I want to follow up a bit on my last posting.
I’m a musician. I deal in written and printed and published music every day. I teach it, I sing it, I play it, I coach others in performing it. In doing so, I’m constantly reading from a script. We rehearse the script daily. We purchase new scripts when old ones get worn out, or need editing, or updated laying-out. And we (well, not me but others who are professional performers beyond what I do) record it.
Now, why do we have so many recordings of the same music? I have a number of recordings of Rachmaninoff’s All-Night Vigil. Why? They all use the same script (or score). Isn’t one sufficient? Fact is, no. They’re all different. The tone color of the choirs is different, the specific tempi used by the directors are different, and the relative dynamics and their intensity (levels of loud and soft) are different. Their feeling is different.
What makes music work in large part is the freedom and individuality that is contained within the score. The score sets out the boundaries, if you will, in which the music occurs: this key rather than that one; this meter rather than that one; these harmonies, voice classes, rhythmic structures, etc. These musical elements form the boundaries and structures of the playground in which musicians are invited to play. And the musicians, with their knowledge of style and musical intent, acoustic properties and tone colors, expressive qualities of various rhythmic figures and combination — and lots of hard work fitting it together with this particular band of musicians – bring to life and co-create with the (now dead) composer the script into a living thing of artistry: beauty through form.
Thus the liturgy of the Church. It is a score made of up the rhythms of dialogue, the textures of busy and still moments, the dynamics of quicker and slower parts, the imagery of poetic verse and the plainness of prose instruction. Of all the words that are available, we use these instead of those, this art rather than that; and so with vestments, material substances, gestures, sequence, even musical style. It is no more rendered un-free or meaningless or heartless than is Beethoven’s 9th symphony just because he wrote it down, and every time it’s performed it’s the same.

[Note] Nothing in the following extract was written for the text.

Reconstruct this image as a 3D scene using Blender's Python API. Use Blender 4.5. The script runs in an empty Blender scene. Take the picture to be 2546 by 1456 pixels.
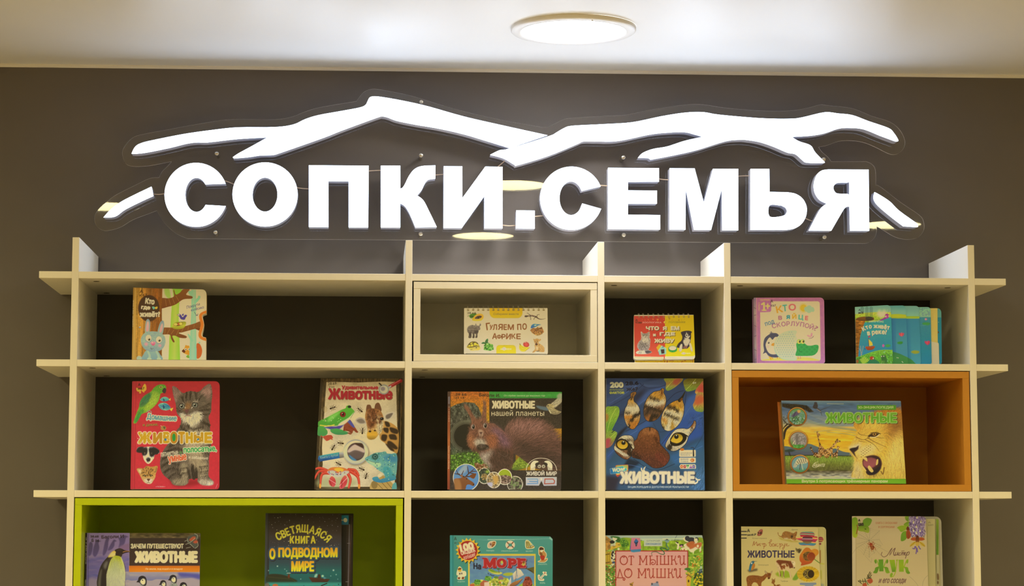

And yet, not the same. Every musician and interested listener will tell you that no two performances are alike. That the great Ode to Joy still stirs hearts is so obvious as to be embarrassing to say. Yet, it is rather minutely scripted (more so than any traditional liturgy, or at least as much). The “freedom” and “spontaneity” is not to be found in the musicians creating music on the spot. (There is music that calls for this, to greater and lesser degrees; and even whole styles predicated on it. But even Jazz has a script, even if only the barest.) No – it is to be found in the fact that we have changed since the last celebration. The world has changed. Experiences have accumulated, along with wisdom.
This, then, requires a liturgy of substance, a liturgy whose content and form is beyond the mere “here and now.” It must be one that can contain the faith of millions over centuries. And it must be one that is real, having been forged in the crucible of live lived and faith tested.